Caryl Phillips with Radhika Jones: Another Man in the Street
Booker Prize finalist Caryl Phillips discusses his new novel with Radhika Jones, exploring race, displacement, and the making of a cosmopolitan life.
Why we picked this
Phillips is one of the few novelists who can locate the precise emotional weight of displacement without sentimentalizing it. Radhika Jones is one of the sharper interviewers in literary New York. This one earns a Tuesday night.
Caryl Phillips has spent four decades writing about the Black Atlantic — the routes and ruptures of diaspora, the persistence of race as a social fact, the psychological costs of belonging nowhere entirely. His new novel, Another Man in the Street, continues that project through a story of cosmopolitan life shadowed by history, narrated with the spare, precise control that has made him one of Britain’s most important literary voices.
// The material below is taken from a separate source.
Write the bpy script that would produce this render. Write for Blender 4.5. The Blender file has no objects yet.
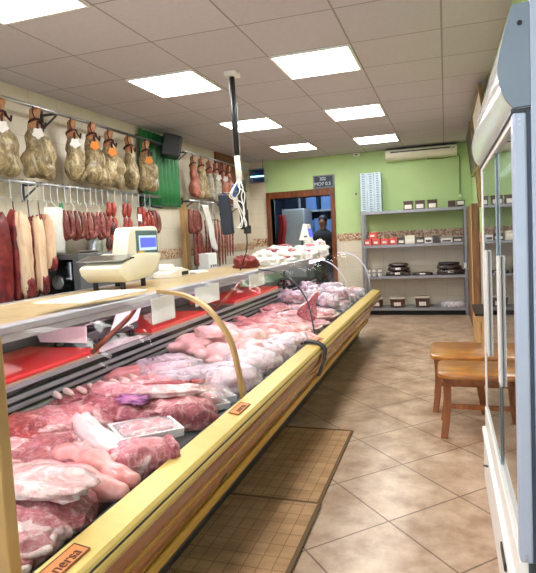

Phillips speaks in conversation with Radhika Jones, the former editor-in-chief of Vanity Fair and one of the more rigorous interlocutors in New York’s literary world. Their exchange is likely to range beyond the novel to the broader questions that have defined Phillips’s work: what it means to write from the margins, how fiction can hold political truths that journalism cannot, and what it looks like when a writer commits to a subject for a lifetime.
An evening for readers who want more than a book club — the kind of conversation that illuminates a whole body of work rather than just the latest title.